■ Instruction: Every entry here needs to be repeated exactly.

■ Record extracts:
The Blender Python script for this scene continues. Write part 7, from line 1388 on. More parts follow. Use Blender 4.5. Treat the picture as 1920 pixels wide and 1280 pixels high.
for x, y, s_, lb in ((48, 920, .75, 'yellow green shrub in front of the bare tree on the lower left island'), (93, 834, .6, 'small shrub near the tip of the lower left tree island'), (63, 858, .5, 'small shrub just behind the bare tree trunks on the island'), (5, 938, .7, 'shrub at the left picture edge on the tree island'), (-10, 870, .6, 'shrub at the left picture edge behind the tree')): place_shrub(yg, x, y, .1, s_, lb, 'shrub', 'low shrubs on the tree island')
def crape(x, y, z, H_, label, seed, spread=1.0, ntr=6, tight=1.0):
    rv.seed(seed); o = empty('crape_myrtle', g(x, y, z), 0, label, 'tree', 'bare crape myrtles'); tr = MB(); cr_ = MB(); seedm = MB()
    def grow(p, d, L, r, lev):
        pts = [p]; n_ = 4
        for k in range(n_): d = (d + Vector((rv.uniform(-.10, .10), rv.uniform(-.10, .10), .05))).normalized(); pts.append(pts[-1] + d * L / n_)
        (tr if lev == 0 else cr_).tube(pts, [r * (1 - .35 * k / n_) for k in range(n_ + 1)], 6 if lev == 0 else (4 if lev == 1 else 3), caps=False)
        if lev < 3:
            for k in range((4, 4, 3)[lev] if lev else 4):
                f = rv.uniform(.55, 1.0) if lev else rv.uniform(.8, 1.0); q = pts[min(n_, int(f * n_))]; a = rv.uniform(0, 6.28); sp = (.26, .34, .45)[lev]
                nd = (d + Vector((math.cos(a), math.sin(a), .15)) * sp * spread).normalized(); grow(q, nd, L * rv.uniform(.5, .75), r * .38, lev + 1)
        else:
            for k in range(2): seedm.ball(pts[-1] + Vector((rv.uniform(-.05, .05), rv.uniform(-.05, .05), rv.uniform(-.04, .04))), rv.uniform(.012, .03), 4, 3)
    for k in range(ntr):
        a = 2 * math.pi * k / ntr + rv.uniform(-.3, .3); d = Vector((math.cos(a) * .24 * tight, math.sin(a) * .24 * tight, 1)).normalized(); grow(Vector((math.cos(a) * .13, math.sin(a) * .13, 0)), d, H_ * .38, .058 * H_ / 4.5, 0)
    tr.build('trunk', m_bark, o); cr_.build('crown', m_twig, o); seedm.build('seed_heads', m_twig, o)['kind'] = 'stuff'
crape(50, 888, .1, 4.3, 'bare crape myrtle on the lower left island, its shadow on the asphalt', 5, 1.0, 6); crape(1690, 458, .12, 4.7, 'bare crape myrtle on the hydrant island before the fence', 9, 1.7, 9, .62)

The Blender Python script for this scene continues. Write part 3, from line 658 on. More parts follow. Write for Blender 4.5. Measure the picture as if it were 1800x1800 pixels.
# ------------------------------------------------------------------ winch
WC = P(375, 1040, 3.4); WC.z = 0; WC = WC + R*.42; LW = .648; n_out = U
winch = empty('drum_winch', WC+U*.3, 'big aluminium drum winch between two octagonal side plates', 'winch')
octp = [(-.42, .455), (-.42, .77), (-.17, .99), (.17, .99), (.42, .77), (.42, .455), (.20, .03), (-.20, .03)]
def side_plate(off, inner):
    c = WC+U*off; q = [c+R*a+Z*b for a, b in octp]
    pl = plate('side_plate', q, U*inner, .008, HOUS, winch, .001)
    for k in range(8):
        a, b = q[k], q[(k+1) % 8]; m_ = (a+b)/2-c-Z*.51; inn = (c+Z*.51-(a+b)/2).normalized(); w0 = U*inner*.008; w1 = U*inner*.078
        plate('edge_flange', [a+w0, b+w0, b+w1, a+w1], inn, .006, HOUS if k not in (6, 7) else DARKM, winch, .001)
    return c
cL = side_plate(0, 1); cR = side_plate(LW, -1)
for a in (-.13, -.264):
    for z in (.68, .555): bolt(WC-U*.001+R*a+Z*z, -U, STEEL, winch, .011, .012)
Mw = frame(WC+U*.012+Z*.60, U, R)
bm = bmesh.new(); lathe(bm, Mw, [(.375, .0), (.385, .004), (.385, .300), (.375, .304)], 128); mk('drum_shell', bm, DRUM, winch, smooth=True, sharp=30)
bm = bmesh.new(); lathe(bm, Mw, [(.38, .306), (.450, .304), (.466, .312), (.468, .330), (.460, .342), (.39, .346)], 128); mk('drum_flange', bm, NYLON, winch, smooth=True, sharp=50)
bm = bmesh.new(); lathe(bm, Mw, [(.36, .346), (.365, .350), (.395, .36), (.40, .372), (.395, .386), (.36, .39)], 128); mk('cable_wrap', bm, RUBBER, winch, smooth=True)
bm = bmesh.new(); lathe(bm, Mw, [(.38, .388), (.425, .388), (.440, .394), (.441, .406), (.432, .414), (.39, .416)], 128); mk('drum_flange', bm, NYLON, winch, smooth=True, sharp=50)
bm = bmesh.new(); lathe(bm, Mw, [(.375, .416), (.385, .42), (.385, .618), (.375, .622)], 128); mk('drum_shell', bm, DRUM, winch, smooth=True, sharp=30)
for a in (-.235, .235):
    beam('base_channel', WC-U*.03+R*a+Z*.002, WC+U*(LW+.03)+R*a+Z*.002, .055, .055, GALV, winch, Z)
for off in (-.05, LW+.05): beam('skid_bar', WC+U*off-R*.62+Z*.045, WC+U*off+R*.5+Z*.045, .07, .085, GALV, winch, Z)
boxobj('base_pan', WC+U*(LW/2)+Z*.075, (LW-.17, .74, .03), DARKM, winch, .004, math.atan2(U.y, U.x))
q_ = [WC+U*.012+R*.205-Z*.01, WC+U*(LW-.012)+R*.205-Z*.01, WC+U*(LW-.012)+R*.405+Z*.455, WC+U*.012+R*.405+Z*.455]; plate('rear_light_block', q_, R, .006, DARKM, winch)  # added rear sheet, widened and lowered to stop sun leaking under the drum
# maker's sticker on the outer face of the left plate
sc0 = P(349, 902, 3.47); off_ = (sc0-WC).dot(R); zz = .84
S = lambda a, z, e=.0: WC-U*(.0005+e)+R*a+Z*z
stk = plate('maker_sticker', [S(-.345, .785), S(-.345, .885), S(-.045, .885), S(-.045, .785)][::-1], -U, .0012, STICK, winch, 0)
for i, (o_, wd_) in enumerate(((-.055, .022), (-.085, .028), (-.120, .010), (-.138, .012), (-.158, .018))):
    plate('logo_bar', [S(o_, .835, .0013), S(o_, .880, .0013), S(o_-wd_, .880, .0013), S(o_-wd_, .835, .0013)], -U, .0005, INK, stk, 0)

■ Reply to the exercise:
The Blender Python script for this scene continues. Write part 7, from line 1388 on. More parts follow. Use Blender 4.5. Treat the picture as 1920 pixels wide and 1280 pixels high.
for x, y, s_, lb in ((48, 920, .75, 'yellow green shrub in front of the bare tree on the lower left island'), (93, 834, .6, 'small shrub near the tip of the lower left tree island'), (63, 858, .5, 'small shrub just behind the bare tree trunks on the island'), (5, 938, .7, 'shrub at the left picture edge on the tree island'), (-10, 870, .6, 'shrub at the left picture edge behind the tree')): place_shrub(yg, x, y, .1, s_, lb, 'shrub', 'low shrubs on the tree island')
def crape(x, y, z, H_, label, seed, spread=1.0, ntr=6, tight=1.0):
    rv.seed(seed); o = empty('crape_myrtle', g(x, y, z), 0, label, 'tree', 'bare crape myrtles'); tr = MB(); cr_ = MB(); seedm = MB()
    def grow(p, d, L, r, lev):
        pts = [p]; n_ = 4
        for k in range(n_): d = (d + Vector((rv.uniform(-.10, .10), rv.uniform(-.10, .10), .05))).normalized(); pts.append(pts[-1] + d * L / n_)
        (tr if lev == 0 else cr_).tube(pts, [r * (1 - .35 * k / n_) for k in range(n_ + 1)], 6 if lev == 0 else (4 if lev == 1 else 3), caps=False)
        if lev < 3:
            for k in range((4, 4, 3)[lev] if lev else 4):
                f = rv.uniform(.55, 1.0) if lev else rv.uniform(.8, 1.0); q = pts[min(n_, int(f * n_))]; a = rv.uniform(0, 6.28); sp = (.26, .34, .45)[lev]
                nd = (d + Vector((math.cos(a), math.sin(a), .15)) * sp * spread).normalized(); grow(q, nd, L * rv.uniform(.5, .75), r * .38, lev + 1)
        else:
            for k in range(2): seedm.ball(pts[-1] + Vector((rv.uniform(-.05, .05), rv.uniform(-.05, .05), rv.uniform(-.04, .04))), rv.uniform(.012, .03), 4, 3)
    for k in range(ntr):
        a = 2 * math.pi * k / ntr + rv.uniform(-.3, .3); d = Vector((math.cos(a) * .24 * tight, math.sin(a) * .24 * tight, 1)).normalized(); grow(Vector((math.cos(a) * .13, math.sin(a) * .13, 0)), d, H_ * .38, .058 * H_ / 4.5, 0)
    tr.build('trunk', m_bark, o); cr_.build('crown', m_twig, o); seedm.build('seed_heads', m_twig, o)['kind'] = 'stuff'
crape(50, 888, .1, 4.3, 'bare crape myrtle on the lower left island, its shadow on the asphalt', 5, 1.0, 6); crape(1690, 458, .12, 4.7, 'bare crape myrtle on the hydrant island before the fence', 9, 1.7, 9, .62)

The Blender Python script for this scene continues. Write part 3, from line 658 on. More parts follow. Write for Blender 4.5. Measure the picture as if it were 1800x1800 pixels.
# ------------------------------------------------------------------ winch
WC = P(375, 1040, 3.4); WC.z = 0; WC = WC + R*.42; LW = .648; n_out = U
winch = empty('drum_winch', WC+U*.3, 'big aluminium drum winch between two octagonal side plates', 'winch')
octp = [(-.42, .455), (-.42, .77), (-.17, .99), (.17, .99), (.42, .77), (.42, .455), (.20, .03), (-.20, .03)]
def side_plate(off, inner):
    c = WC+U*off; q = [c+R*a+Z*b for a, b in octp]
    pl = plate('side_plate', q, U*inner, .008, HOUS, winch, .001)
    for k in range(8):
        a, b = q[k], q[(k+1) % 8]; m_ = (a+b)/2-c-Z*.51; inn = (c+Z*.51-(a+b)/2).normalized(); w0 = U*inner*.008; w1 = U*inner*.078
        plate('edge_flange', [a+w0, b+w0, b+w1, a+w1], inn, .006, HOUS if k not in (6, 7) else DARKM, winch, .001)
    return c
cL = side_plate(0, 1); cR = side_plate(LW, -1)
for a in (-.13, -.264):
    for z in (.68, .555): bolt(WC-U*.001+R*a+Z*z, -U, STEEL, winch, .011, .012)
Mw = frame(WC+U*.012+Z*.60, U, R)
bm = bmesh.new(); lathe(bm, Mw, [(.375, .0), (.385, .004), (.385, .300), (.375, .304)], 128); mk('drum_shell', bm, DRUM, winch, smooth=True, sharp=30)
bm = bmesh.new(); lathe(bm, Mw, [(.38, .306), (.450, .304), (.466, .312), (.468, .330), (.460, .342), (.39, .346)], 128); mk('drum_flange', bm, NYLON, winch, smooth=True, sharp=50)
bm = bmesh.new(); lathe(bm, Mw, [(.36, .346), (.365, .350), (.395, .36), (.40, .372), (.395, .386), (.36, .39)], 128); mk('cable_wrap', bm, RUBBER, winch, smooth=True)
bm = bmesh.new(); lathe(bm, Mw, [(.38, .388), (.425, .388), (.440, .394), (.441, .406), (.432, .414), (.39, .416)], 128); mk('drum_flange', bm, NYLON, winch, smooth=True, sharp=50)
bm = bmesh.new(); lathe(bm, Mw, [(.375, .416), (.385, .42), (.385, .618), (.375, .622)], 128); mk('drum_shell', bm, DRUM, winch, smooth=True, sharp=30)
for a in (-.235, .235):
    beam('base_channel', WC-U*.03+R*a+Z*.002, WC+U*(LW+.03)+R*a+Z*.002, .055, .055, GALV, winch, Z)
for off in (-.05, LW+.05): beam('skid_bar', WC+U*off-R*.62+Z*.045, WC+U*off+R*.5+Z*.045, .07, .085, GALV, winch, Z)
boxobj('base_pan', WC+U*(LW/2)+Z*.075, (LW-.17, .74, .03), DARKM, winch, .004, math.atan2(U.y, U.x))
q_ = [WC+U*.012+R*.205-Z*.01, WC+U*(LW-.012)+R*.205-Z*.01, WC+U*(LW-.012)+R*.405+Z*.455, WC+U*.012+R*.405+Z*.455]; plate('rear_light_block', q_, R, .006, DARKM, winch)  # added rear sheet, widened and lowered to stop sun leaking under the drum
# maker's sticker on the outer face of the left plate
sc0 = P(349, 902, 3.47); off_ = (sc0-WC).dot(R); zz = .84
S = lambda a, z, e=.0: WC-U*(.0005+e)+R*a+Z*z
stk = plate('maker_sticker', [S(-.345, .785), S(-.345, .885), S(-.045, .885), S(-.045, .785)][::-1], -U, .0012, STICK, winch, 0)
for i, (o_, wd_) in enumerate(((-.055, .022), (-.085, .028), (-.120, .010), (-.138, .012), (-.158, .018))):
    plate('logo_bar', [S(o_, .835, .0013), S(o_, .880, .0013), S(o_-wd_, .880, .0013), S(o_-wd_, .835, .0013)], -U, .0005, INK, stk, 0)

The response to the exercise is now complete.